In recent weeks I've done several things I never thought I'd do. I researched all the candidates and issues, including all the little local things, voted in a primary election, and, most startling of all, I actually went to hear someone speak about politics. I've never been all that interested in them, to tell you the truth. I cared about causes, and fought for them, but when it came to which old white men were in office, I couldn't see that it made a whole heckuva lot of difference. I voted in presidential elections, but that was about it. It wasn't until I moved here and started hanging with the Muses -- right around the time we had our first real chance of having anything other than an old white man in office -- that I finally started paying attention.

Anywho, that weekend my Driftwood-Winery-Gang-Turned-Mini-Dinner-Club was planning to meet at one member's house for a big Indian feast, when the hostess discovered that Matthew Dowd -- head political analyst for ABC news, and author of a book called A New Way -- who just happens to live here in Wimberley, would be speaking that very afternoon.  So, she reworked her entire dinner party menu into dishes that could all be prepared in advance, and left the hubbies manning the BBQ spit, so that we three ladies could go hear Dowd speak.


Dowd is an Independent who believes that in order to maintain a real democracy (which is a gift, not a given) we must learn to choose country over party. We must also share a common set of facts -- find out the truth and stand for it. Most importantly, we must be willing to come out of our tribes for the common good. He said every 75 or 80 years we go through a crisis period, and we are now experiencing our third industrial revolution. We have greater knowledge than ever before, but less wisdom. We are divided in two with half of us wanting restoration -- a return to the "good ol' days"-- while the other half wants transformation, to create something better than before. And neither side is willing or able to empathize with the other.

His talk, held at a local restaurant and expected to draw maybe 40 or 50 attendees, drew triple that number. In fact, they had to move us outside on the deck to make room for everyone! When they tried to give Dowd himself credit for the crowd, he said "No, you can thank President Trump for this amazing turnout...While over the past year I have been a consistent critic of our current president for his words and actions, we must give him props for reengaging the American citizenry in their interest in politics and the common good." I am a prime example, am I not?

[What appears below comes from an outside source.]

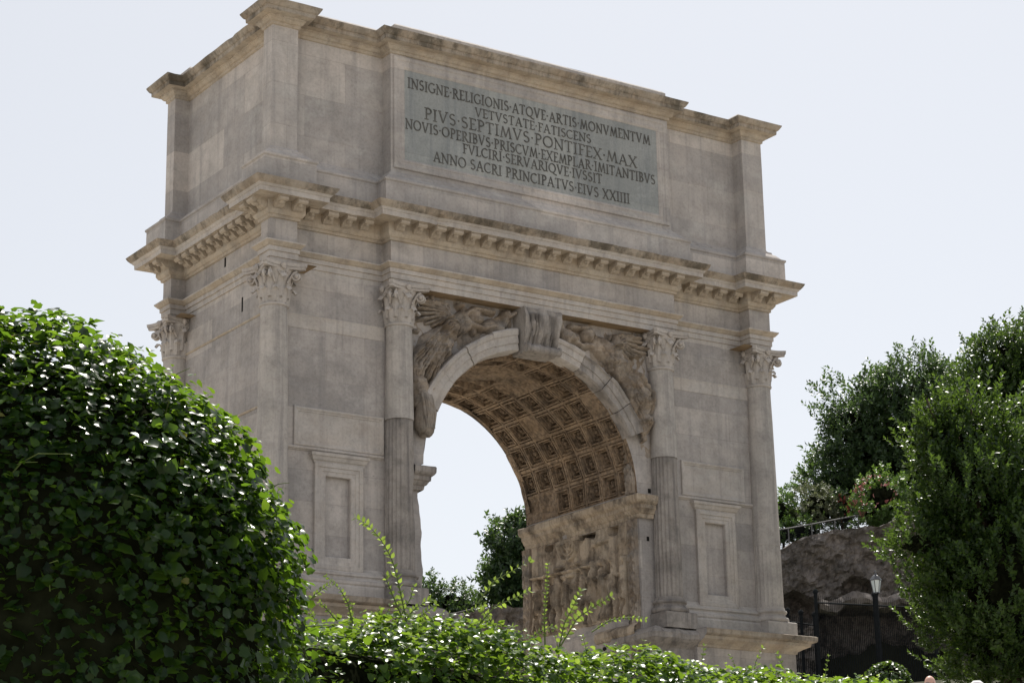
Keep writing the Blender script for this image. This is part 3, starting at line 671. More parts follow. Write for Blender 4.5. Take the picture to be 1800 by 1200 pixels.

He also said that, historically, it is always the young and the the creatives who lead the battle for change, for they are the ones best able to imagine a better way, and are more likely to step out of their tribes for the common good. We old people seem to have forgotten how to do this, haven't we? But this newest generation? These truly amazing young people who marched and spoke all around the country this past weekend, reminding us of what it was like to have a fire burning in our bellies back in the 70s? They will most certainly lead the way!